There is a "tell" that provides you with evidence your deal isn't likely to close and should not find its way into your forecast. Most salespeople are not aware of this tell, in part because they want to win the deal, and partly because they don't see the tell for what is: evidence that their deal is in trouble. The tell is a lack of client effort.
Even though you try to make it easy for your prospective client to buy, they experience challenges inside their four walls that require time and energy to resolve. Let's describe the things your client has to do to be able to buy from you as "Client Effort." Let's also agree that a client that is exerting the effort to buy has a greater probability of buying, while a client that isn't exerting any effort has a lower probability of buying.
Required and Requested Information
You had an excellent first meeting with your dream client. You both believe you can absolutely help them improve their results, but to move forward, you need your client to provide you with the information necessary to prepare something worth their time. It's been five days, and you still haven't received the information, despite your many emails and voicemails messages.
It is quite possible your contact is busy with some important project or problem. But it's also possible your contact doesn't believe the initiative you spoke about is a priority right now. The lack of client effort here provides you with evidence that you may not yet have a real opportunity.
No Return Phone Calls
You have now left three voicemails, none of which has been returned. You are positive your main contact is interested in moving forward, but without the answers to your questions, you are stuck. It's possible your contact is dealing with an emergency requiring their attention. But it's also possible that a contact that isn't going to put forth the small amount of effort to return your voicemails may not exert the effort to tackle more difficult buying tasks.
An Unwillingness to Include Leadership
Even though your contact has vetted you, they have been unwilling to invite someone from their leadership team to meet with you and your team. The potential deal is large enough that it is certain to need their leadership team's blessing to move forward. You are certain your contact is sincerely interested in the improvement project you have proposed, even though the conversation has stalled.
Maybe your contact is struggling to convince their leadership to engage with you and the potential project, or perhaps your contact isn't willing to use the relationship capital necessary to compel a leader to join a meeting and green light your project. A contact that is unwilling to put forth the effort to acquire leadership and a budget is a clue that your deal is in real trouble.
Access to the Organization
There may not be anything more difficult than building consensus. In the past, you might have had to convince the task force to move forward with your plan to solve what they believed to be an intractable problem, but now you need access to the organization to acquire all the stakeholders who might have some need or something to say about the initiative you are proposing.
One of the challenges of building consensus is that there are stakeholders who can torpedo your potential deal simply by refusing to engage in the conversation. Consensus is a heavy lift for the person or people who are trying to move their part of the business forward. When your contact or contacts can't or won't push to put the right people in the room, you have a reason to lower the probability of winning their business.

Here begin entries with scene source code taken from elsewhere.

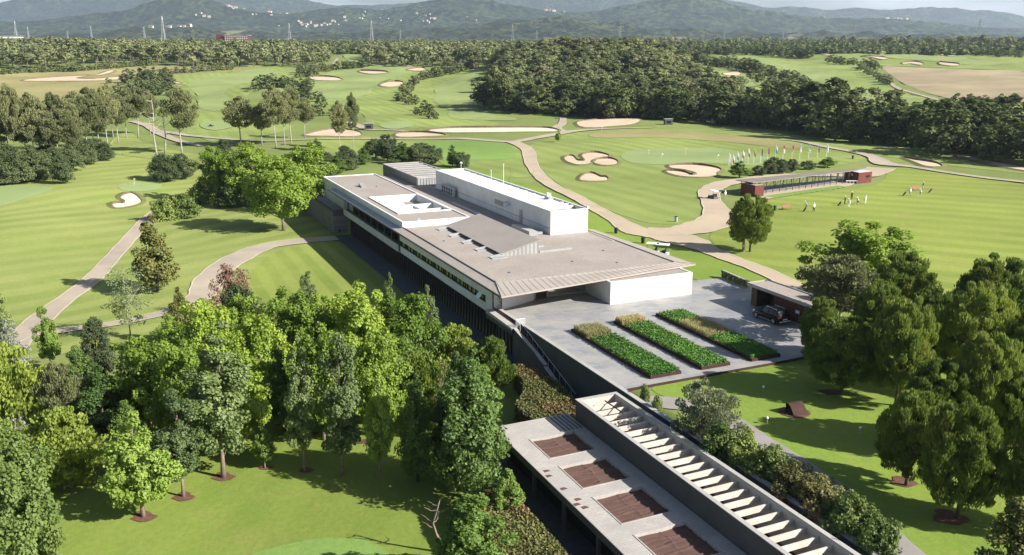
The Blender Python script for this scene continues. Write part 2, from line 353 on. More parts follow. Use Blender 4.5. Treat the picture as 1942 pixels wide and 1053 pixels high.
def area(p): return .5 * sum(p[i][0] * p[(i + 1) % len(p)][1] - p[(i + 1) % len(p)][0] * p[i][1] for i in range(len(p)))
def fill(poly, off):
    """triangulate a ground polygon with inner points so that it follows the terrain"""
    P2 = np.array([p[:2] for p in poly]); lo, hi = P2.min(0), P2.max(0)
    d = float(np.hypot(*P2.mean(0))); h = max(1.8, d * .011)
    xs = np.arange(lo[0], hi[0], h); ys = np.arange(lo[1], hi[1], h)
    X, Y = np.meshgrid(xs, ys); ok = inside(P2, X, Y); pts = [Vector(p) for p in P2]
    for x, y in zip(X[ok], Y[ok]):
        if np.min(np.abs(P2 - (x, y)).sum(1)) > h * .35: pts.append(Vector((x, y)))
    n = len(P2); vs, es, fs, *_ = delaunay_2d_cdt(pts, [(i, (i + 1) % n) for i in range(n)], [], 1, 1e-4)
    A = np.array([(v.x, v.y) for v in vs]); Z = ground(A[:, 0], A[:, 1]) + off(A)
    return [(a[0], a[1], z) for a, z in zip(A, Z)], [list(f) for f in fs]
def offs(level):
    def f(A): d = np.hypot(A[:, 0], A[:, 1]); return level * (.03 + .0002 * np.maximum(d - 100, 0))
    return f
def up(me):
    bm = bmesh.new(); bm.from_mesh(me); bmesh.ops.recalc_face_normals(bm, faces=bm.faces)
    if sum(f.normal.z for f in bm.faces) < 0: bmesh.ops.reverse_faces(bm, faces=bm.faces)
    bm.to_mesh(me); bm.free()
def sheet(name, px, m, level=1, curve=True, n=5, world=False):
    q = catmull(px, True, n) if curve else [np.array(p, float) for p in px]
    w = [np.array([a[0], a[1]]) for a in q] if world else [G(a[0], a[1])[:2] for a in q]
    w2 = [w[0]]
    for a in w[1:]:
        if np.hypot(*(a - w2[-1])) > .12: w2.append(a)
    if area(w2) < 0: w2 = w2[::-1]
    V, F = fill(w2, offs(level)); me = mkmesh(name, V, F, [m]); up(me)
    o = link(name, me); tag(o, kind='structure'); return o, w2
def path(name, px, m='path', level=4, edge='path_edge', n=6, k=.74):
    """px: (u, v, half-width in metres) along the centre line"""
    q = catmull(px, False, n); c = [G(a[0], a[1])[:2] for a in q]; hw = [a[2] * k * (1 + .05 * math.sin(i * 1.7) + .04 * math.sin(i * .63 + 2)) for i, a in enumerate(q)]
    L, Rr = [], []
    for i in range(len(c)):
        t = c[min(i + 1, len(c) - 1)] - c[max(i - 1, 0)]; t = t / (np.hypot(*t) + 1e-9); nn = np.array([-t[1], t[0]])
        L.append(c[i] + nn * hw[i]); Rr.append(c[i] - nn * hw[i])
    def strip(nm, A, B, mm, lv, par=None, lift=0.):
        V, F = [], []; o_ = offs(lv)
        K = 5
        for i in range(len(A) - 1):
            L_ = np.hypot(*(A[i + 1] - A[i])); ns = max(1, int(L_ / max(1.5, np.hypot(*A[i]) * .01)))
            for s_ in range(ns):
                t = s_ / ns; a = A[i] * (1 - t) + A[i + 1] * t; b = B[i] * (1 - t) + B[i + 1] * t
                for k in range(K): V.append(a + (b - a) * k / (K - 1))
        for k in range(K): V.append(A[-1] + (B[-1] - A[-1]) * k / (K - 1))
        A_ = np.array(V); Z = ground(A_[:, 0], A_[:, 1]) + o_(A_) + lift; rows = len(V) // K
        for r_ in range(rows - 1):
            for k in range(K - 1): i = r_ * K + k; F.append([i, i + 1, i + K + 1, i + K])
        me = mkmesh(nm, [(a[0], a[1], z) for a, z in zip(A_, Z)], F, [mm]); up(me); return link(nm, me, par)
    o = strip(name, L, Rr, m, level); tag(o, kind='structure')
    if edge:
        for S, sgn in ((L, 1), (Rr, -1)):
            O2 = []
            for i in range(len(c)):
                t = c[min(i + 1, len(c) - 1)] - c[max(i - 1, 0)]; t = t / (np.hypot(*t) + 1e-9); nn = np.array([-t[1], t[0]]) * sgn
                O2.append(S[i] + nn * .22)
            strip('path_edging', S, O2, edge, level, o, .03)
    return o
def bunker(px, m='sand', lip=.55, wid=1.6, n=5, label=None):
    q = catmull(px, True, n); w = []
    for a in q:
        g = G(a[0], a[1])[:2]
        if not w or np.hypot(*(g - w[-1])) > .3: w.append(g)
    if area(w) < 0: w = w[::-1]
    o_ = offs(3.2); V, F = fill(w, o_); me = mkmesh('sand_bunker', V, F, [m]); up(me); o = link('sand_bunker', me); tag(o, kind='structure')
    k = len(w); d = np.hypot(*np.mean(w, 0)); s = 1 + max(0, d - 150) / 500
    lip *= s; wid *= s; rings = [[], [], []]
    for i in range(k):
        t = w[(i + 1) % k] - w[i - 1]; t = t / (np.hypot(*t) + 1e-9); nn = np.array([t[1], -t[0]])
        # deeper face on the far side, none on the side towards the tee
        far = .25 + .75 * max(0, float(nn @ (w[i] / np.hypot(*w[i]))))
        for r_, (dd, hh) in enumerate(((0, 0), (.22, lip * far), (wid, 0))):
            p = w[i] + nn * dd * (1 if r_ < 2 else (.5 + far)); rings[r_].append((p[0], p[1], gz(*p) + float(offs(3.2 if r_ < 1 else (3 if r_ == 1 else .2))(np.array([p]))[0]) + hh))
    V = rings[0] + rings[1] + rings[2]; F = []; mi = []
    for r_ in (0, 1):
        for i in range(k): j = (i + 1) % k; F.append([r_ * k + i, r_ * k + j, (r_ + 1) * k + j, (r_ + 1) * k + i]); mi.append(r_)
    me = mkmesh('bunker_lip', V, F, ['soil', 'lip_grass'], mi); up(me); link('bunker_lip', me, o)
    return o

# ---------------------------------------------------------------- terrain
def lines(a, b, step, far, g, extra=()):
    c = list(np.arange(a, b + .01, step)); s = step; x = c[-1]; hi = []
    while x < far[1]: s *= g; x += s; hi.append(x)
    s = step; x = a; lo = []
    while x > far[0]: s *= g; x -= s; lo.append(x)
    L = np.array(lo[::-1] + c + hi)
    for e in extra: L = L[np.abs(L - e) > .6]
    return np.sort(np.concatenate([L, extra])) if len(extra) else L
ul = lines(-130, 330, 2.2, (-300, 11500), 1.022); wl = lines(-150, 240, 2.2, (-7500, 9500), 1.024, (1.15, 1.45))
UU, WW = np.meshgrid(ul, wl, indexing='ij'); X = ORG[0] + UV[0] * UU + WV[0] * WW; Y = ORG[1] + UV[1] * UU + WV[1] * WW
Zg = ground(X, Y); nu, nw = UU.shape
idx = np.arange(nu * nw).reshape(nu, nw); Fq = np.stack([idx[:-1, :-1], idx[1:, :-1], idx[1:, 1:], idx[:-1, 1:]], -1).reshape(-1, 4)
# the ground sheet is sunk where the clubhouse basement and forecourt stand
me = mkmesh('ground', np.stack([X, Y, Zg], -1).reshape(-1, 3), Fq, ['rough'], smooth=True); up(me)
tag(link('ground', me), kind='structure')

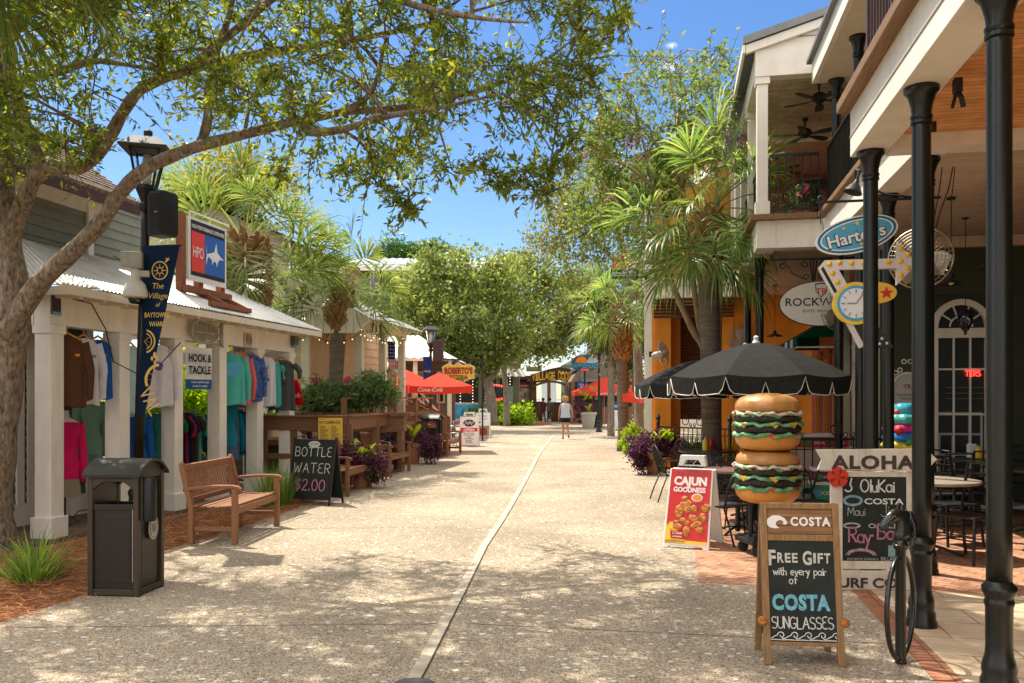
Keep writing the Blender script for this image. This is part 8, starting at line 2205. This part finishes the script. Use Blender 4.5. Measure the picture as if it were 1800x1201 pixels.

The Intensity of Client Effort
Because we generally think of qualifying as something you do once, normally early in the conversation, we don't continually qualify the deal, even when we have the hard evidence provided by a lack of client effort. Your pipeline is almost certain to have opportunities where there is no evidence that the contacts are doing the work to be able to buy from you.
The easiest tell as to whether or not your client is exerting the necessary effort to be able to move forward and execute and improve their results is the amount and nature of their communication with you. More and consistent conversations are often the result of contacts looking for your help getting certain things done so they can buy from you.
The more your contact demonstrates they are willing to put forth the effort to do the things they need to do to buy, the greater your chances of winning their business. A contact that is working as hard or harder than you is motivated to move their improvement initiative forward.
Probabilities and Your Chances of Winning
If you think selling is difficult, know that buying is equally—or more—difficult. Your chances of winning a deal without client effort are exceedingly low. When it is not a lack of effort, an inability to be able to complete their internal tasks will find your deal stalled or dead. It is also true that a contact doing the work to buy is evidence your deal is moving forward.
The idea of a facilitated, needs-based buyer's journey would have you asking your contacts what you are going to need to do together to make it possible for them to decide and execute the initiative you are working on together. We think we need a deal strategy, but much of the time, we need a strategy to help our contacts to be able to buy.
Improving your win rates not only requires that you improve your overall sales effectiveness, but it also includes being able to help your prospective client to buy what it is you sell. You improve your odds of winning when you increase your client's odds of being able to buy and execute a new approach.